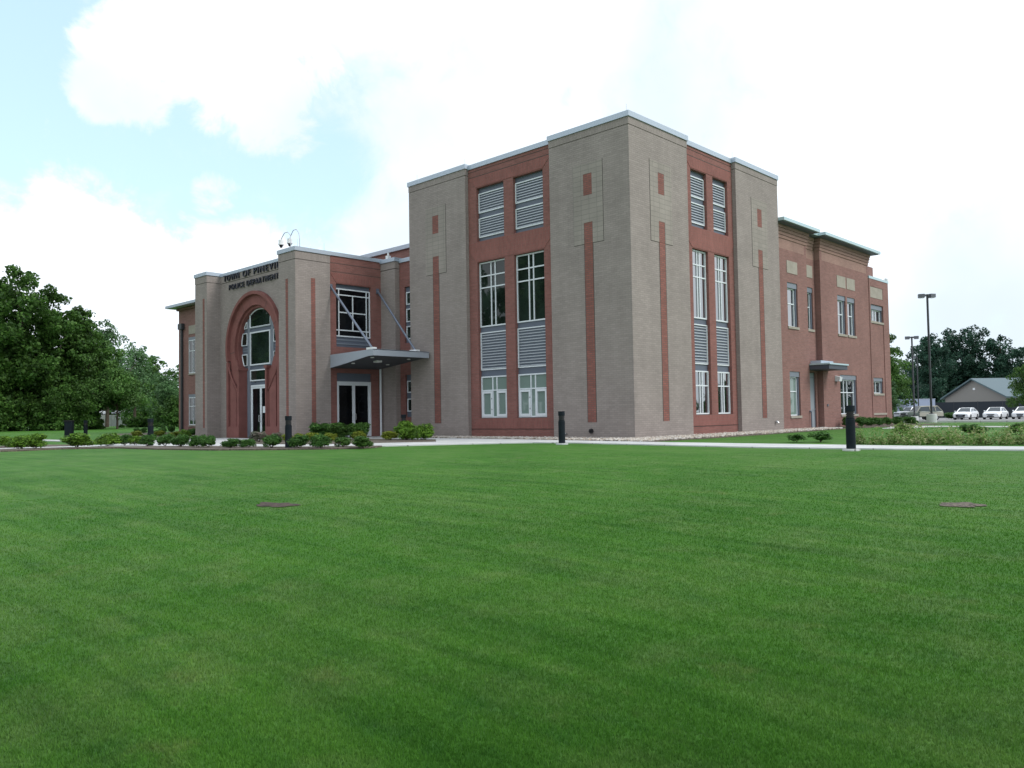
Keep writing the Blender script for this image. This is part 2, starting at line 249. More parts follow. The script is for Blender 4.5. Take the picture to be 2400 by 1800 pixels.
# ---------------------------------------------------------------- builders
class MB:
    def __init__(s): s.v = []; s.f = []; s.uv = []; s.mi = []
    def poly(s, pts, uvs=None, mi=0):
        i = len(s.v); s.v += [tuple(p) for p in pts]; s.f.append(tuple(range(i, i+len(pts)))); s.mi.append(mi)
        if uvs is None:
            a = Vector(pts[0]); n = Vector((0,0,0))
            for k in range(1, len(pts)-1): n += (Vector(pts[k])-a).cross(Vector(pts[k+1])-a)
            ax = max(range(3), key=lambda k: abs(n[k]))
            uvs = [(p[1], p[2]) if ax == 0 else (p[0], p[2]) if ax == 1 else (p[0], p[1]) for p in pts]
        s.uv += [(u+100.03, v+100.02) for u, v in uvs]
    def box(s, x0, x1, y0, y1, z0, z1, mi=0, skip=''):
        a = lambda *p: s.poly(p, mi=mi)
        if 'f' not in skip: a((x0,y0,z0),(x1,y0,z0),(x1,y0,z1),(x0,y0,z1))
        if 'b' not in skip: a((x1,y1,z0),(x0,y1,z0),(x0,y1,z1),(x1,y1,z1))
        if 'r' not in skip: a((x1,y0,z0),(x1,y1,z0),(x1,y1,z1),(x1,y0,z1))
        if 'l' not in skip: a((x0,y1,z0),(x0,y0,z0),(x0,y0,z1),(x0,y1,z1))
        a((x0,y0,z1),(x1,y0,z1),(x1,y1,z1),(x0,y1,z1)); a((x0,y1,z0),(x1,y1,z0),(x1,y0,z0),(x0,y0,z0))
    def tube(s, pts, r, n=8, r2=None, caps=True):
        pts = [Vector(p) for p in pts]; rings = []
        for i, p in enumerate(pts):
            d = (pts[min(i+1, len(pts)-1)]-pts[max(i-1, 0)]).normalized()
            a = d.cross(Vector((0,0,1)) if abs(d.z) < .9 else Vector((1,0,0))).normalized(); b = d.cross(a)
            rr = r if r2 is None else r+(r2-r)*i/(len(pts)-1)
            rings.append([p+(a*math.cos(2*PI*k/n)+b*math.sin(2*PI*k/n))*rr for k in range(n)])
        for i in range(len(rings)-1):
            for k in range(n): s.poly([rings[i][k], rings[i][(k+1)%n], rings[i+1][(k+1)%n], rings[i+1][k]][::-1])
        if caps: s.poly(rings[0]); s.poly(rings[-1][::-1])
    def cyl(s, x, y, z0, z1, r, n=16, r2=None): s.tube([(x,y,z0),(x,y,z1)], r, n, r2)
    def prism(s, axis, w0, w1, pts):
        """outline pts (u,z) in a facade plane, extruded from w0 (front) to w1 (back)"""
        F = (lambda u, w, z: (u, w, z)) if axis == 'y' else (lambda u, w, z: (w, u, z))
        tri = tessellate_polygon([[Vector((u, z, 0)) for u, z in pts]])
        for t in tri:
            for w, fl in ((w0, 0), (w1, 1)):
                q = [pts[k] for k in t]
                a = (q[1][0]-q[0][0])*(q[2][1]-q[0][1])-(q[2][0]-q[0][0])*(q[1][1]-q[0][1])
                if (a < 0) != bool(fl): q = q[::-1]
                s.poly([F(u, w, z) for u, z in q])
        for k in range(len(pts)):
            (u0, z0), (u1, z1) = pts[k], pts[(k+1) % len(pts)]
            s.poly([F(u0, w0, z0), F(u1, w0, z1), F(u1, w1, z1), F(u0, w1, z0)][::-1])
    def fbox(s, axis, w, d, u0, u1, z0, z1):
        """box on a facade: front face at w, going d into the wall (negative d comes out)"""
        if axis == 'y': s.box(u0, u1, min(w, w+d), max(w, w+d), z0, z1)
        else: s.box(min(w, w-d), max(w, w-d), u0, u1, z0, z1)
    def wall(s, axis, w, u0, u1, z0, z1, holes, d):
        sg = 1 if axis == 'y' else -1
        F = (lambda u, ww, z: (u, w+ww, z)) if axis == 'y' else (lambda u, ww, z: (w-ww, u, z))
        us = sorted({u0, u1, *[h[0] for h in holes], *[h[1] for h in holes]}); zs = sorted({z0, z1, *[h[2] for h in holes], *[h[3] for h in holes]})
        def inh(u, z): return any(h[0] < u < h[1] and h[2] < z < h[3] for h in holes)
        for a, b in zip(us, us[1:]):
            for c, e in zip(zs, zs[1:]):
                if inh((a+b)/2, (c+e)/2): continue
                s.poly([F(a,0,c),F(b,0,c),F(b,0,e),F(a,0,e)]); s.poly([F(b,d,c),F(a,d,c),F(a,d,e),F(b,d,e)])
        for h in holes + [(u0, u1, z0, z1)]:
            a, b, c, e = h
            s.poly([F(a,0,c),F(a,d,c),F(a,d,e),F(a,0,e)]); s.poly([F(b,0,c),F(b,0,e),F(b,d,e),F(b,d,c)])
            s.poly([F(a,0,c),F(b,0,c),F(b,d,c),F(a,d,c)]); s.poly([F(a,0,e),F(a,d,e),F(b,d,e),F(b,0,e)])
    def build(s, name, ms, parent=None, smooth=False):
        me = bpy.data.meshes.new(name); me.from_pydata(s.v, [], s.f)
        uvl = me.uv_layers.new(name='UVMap'); uvl.data.foreach_set('uv', np.array(s.uv, dtype=np.float32).ravel())
        for m in (ms if isinstance(ms, list) else [ms]): me.materials.append(m)
        me.polygons.foreach_set('material_index', s.mi)
        if smooth: me.polygons.foreach_set('use_smooth', [True]*len(s.f))
        me.update(); o = bpy.data.objects.new(name, me); C.objects.link(o)
        if parent: o.parent = parent
        return o
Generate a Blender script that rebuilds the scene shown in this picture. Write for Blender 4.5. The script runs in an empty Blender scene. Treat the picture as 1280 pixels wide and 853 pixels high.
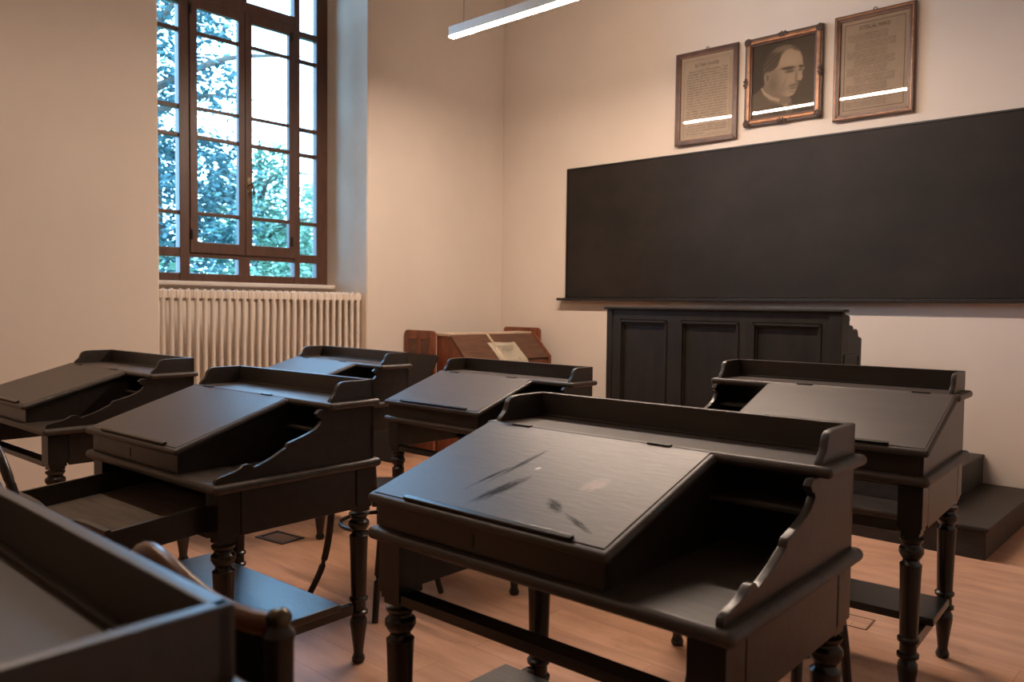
import bpy, bmesh, math, random
from mathutils import Vector, Matrix
R = math.radians
scene = bpy.context.scene
col = scene.collection

# ------------------------------------------------------------------ materials
def mat(name, base, rough=.5, spec=.5, noise=0.0, nscale=8.0, stretch=(1, 1, 1), bump=0.0, bscale=60.0,
        dark=None, metal=0.0, coat=0.0, rvar=0.0):
    m = bpy.data.materials.new(name); m.use_nodes = True
    nt = m.node_tree; N = nt.nodes; L = nt.links
    b = N['Principled BSDF']
    b.inputs['Base Color'].default_value = (*base, 1)
    b.inputs['Roughness'].default_value = rough
    b.inputs['Specular IOR Level'].default_value = spec
    b.inputs['Metallic'].default_value = metal
    b.inputs['Coat Weight'].default_value = coat
    tc = N.new('ShaderNodeTexCoord'); mp = N.new('ShaderNodeMapping')
    mp.inputs['Scale'].default_value = stretch
    L.new(tc.outputs['Object'], mp.inputs['Vector'])
    if noise > 0:
        n = N.new('ShaderNodeTexNoise'); n.inputs['Scale'].default_value = nscale
        n.inputs['Detail'].default_value = 6; n.inputs['Roughness'].default_value = .6
        L.new(mp.outputs['Vector'], n.inputs['Vector'])
        r = N.new('ShaderNodeValToRGB')
        d = dark or tuple(c * (1 - noise) for c in base)
        r.color_ramp.elements[0].position = .3; r.color_ramp.elements[0].color = (*d, 1)
        r.color_ramp.elements[1].position = .72
        r.color_ramp.elements[1].color = (*[min(1, c * (1 + noise * .6)) for c in base], 1)
        L.new(n.outputs['Fac'], r.inputs['Fac']); L.new(r.outputs['Color'], b.inputs['Base Color'])
        if rvar > 0:
            mr = N.new('ShaderNodeMapRange')
            mr.inputs['To Min'].default_value = rough - rvar; mr.inputs['To Max'].default_value = rough + rvar
            L.new(n.outputs['Fac'], mr.inputs['Value']); L.new(mr.outputs['Result'], b.inputs['Roughness'])
    if bump > 0:
        n2 = N.new('ShaderNodeTexNoise'); n2.inputs['Scale'].default_value = bscale; n2.inputs['Detail'].default_value = 5
        L.new(mp.outputs['Vector'], n2.inputs['Vector'])
        bu = N.new('ShaderNodeBump'); bu.inputs['Strength'].default_value = bump; bu.inputs['Distance'].default_value = .01
        L.new(n2.outputs['Fac'], bu.inputs['Height']); L.new(bu.outputs['Normal'], b.inputs['Normal'])
    return m

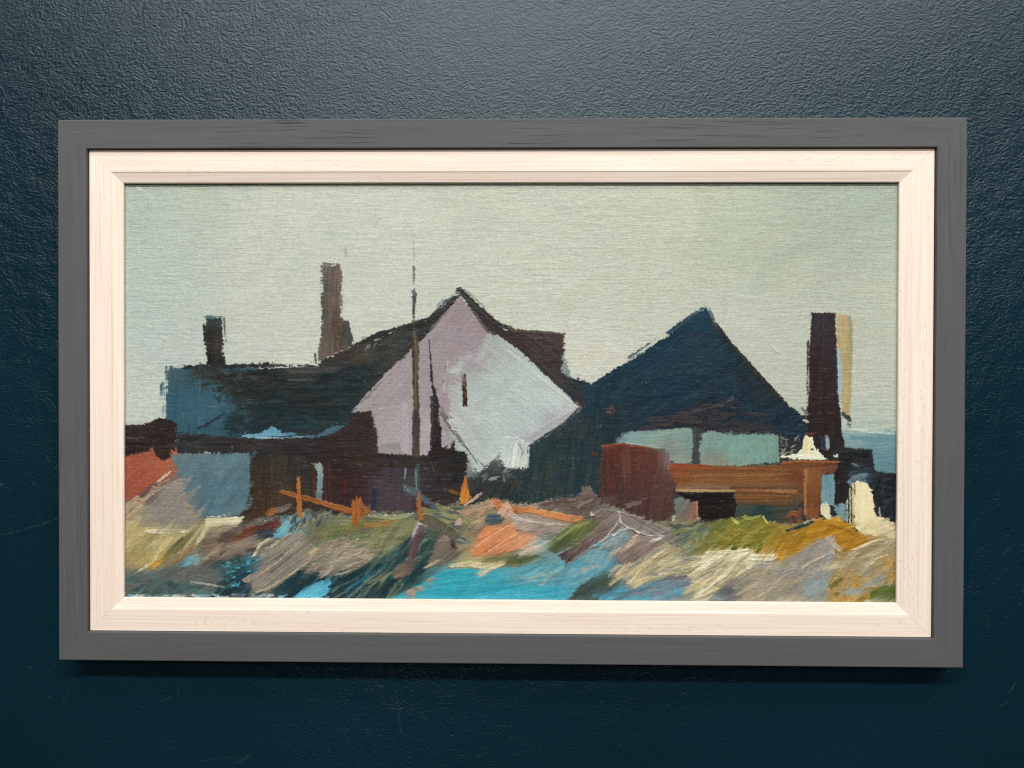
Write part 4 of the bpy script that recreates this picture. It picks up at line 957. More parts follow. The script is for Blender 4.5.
scatter([(262, 538), (300, 534), (262, 560)], [(180, 170, 150), (150, 142, 130), (120, 116, 106)], 14, 14, 3, 40, 15, dry=.5, h=.6, seed=36)
# bright sliver of water, bottom edge
dab([(292, 599), (302, 590), (316, 583), (328, 579), (334, 582), (331, 590), (320, 598), (312, 602)], [(300, 596, (98, 180, 214)), (325, 585, (92, 174, 206))], 30, f=.7, rough=1.4, dry=1.3, st=8, h=.6)
scatter([(122, 595), (290, 595), (290, 599), (122, 599)], [(196, 208, 206), (120, 186, 210), (170, 186, 184), (220, 222, 214)], 44, 8, 2.4, 5, 14, dry=.5, h=.8, seed=37)
scatter([(290, 596), (350, 596), (350, 599), (290, 599)], [(100, 180, 206), (150, 190, 204)], 10, 10, 2, 5, 10, dry=.5, h=.7, seed=38)
# green bank, middle
dab([(306, 520), (330, 515), (345, 522), (372, 520), (398, 514), (420, 518), (418, 534), (402, 548), (386, 556), (362, 546), (340, 540), (306, 545)], [(320, 530, (118, 122, 92)), (340, 525, (122, 128, 90)), (375, 535, (120, 124, 82)), (400, 522, (140, 138, 98)), (395, 540, (104, 110, 78)), (360, 545, (120, 126, 88)), (312, 540, (108, 108, 86))], 15, f=1.5, rough=2.5, dry=4, st=10, h=.45)
scatter([(310, 520), (400, 516), (410, 530), (385, 552), (320, 542)], [(130, 136, 98), (108, 116, 78), (146, 142, 106), (96, 100, 76), (124, 118, 72)], 46, 26, 5, 18, 20, dry=.55, st=10, h=.5, seed=39, op=.85)
stroke([(362, 526), (385, 524), (400, 520)], [4, 6, 4], (154, 118, 66), dry=.55, st=12, h=.5)
stroke([(370, 516), (395, 518), (412, 514)], [3, 4, 3], (150, 150, 112), dry=.4, st=10, h=.6)
stroke([(370, 515), (374, 512), (380, 516)], 2.5, (128, 132, 130), dry=.3, h=.5)
scatter([(308, 512), (330, 512), (330, 526), (308, 528)], [(84, 84, 80), (110, 112, 98), (70, 74, 72)], 12, 12, 4, 50, 30, dry=.6, h=.4, seed=40)
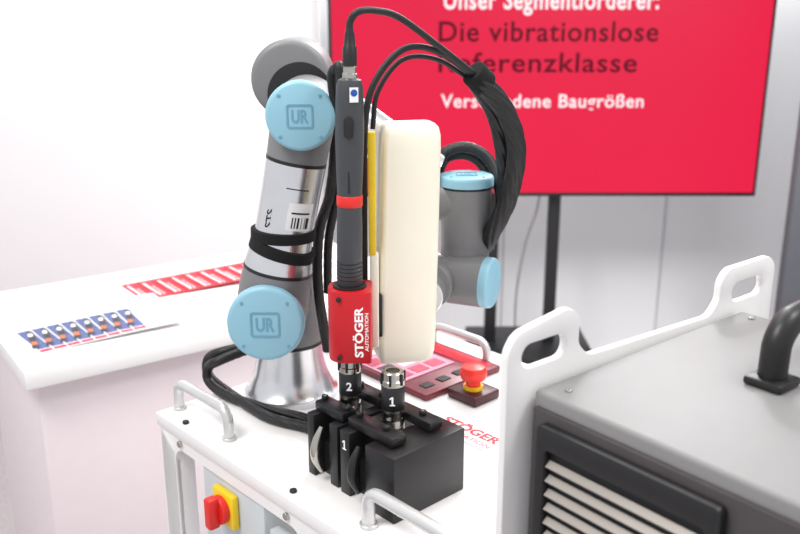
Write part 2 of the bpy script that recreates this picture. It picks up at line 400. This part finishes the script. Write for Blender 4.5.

● ● ● ● ●

Output word for word the lines running from the one containing "Generate a Blender" to the one containing "col = scene.collection", both included, leaving out the pictures.

Generate a Blender script that rebuilds the scene shown in this picture. Write for Blender 4.5. The script runs in an empty Blender scene. Treat the picture as 1280 pixels wide and 853 pixels high.
import bpy, bmesh, math, random
from mathutils import Vector, Matrix
R = math.radians
scene = bpy.context.scene
col = scene.collection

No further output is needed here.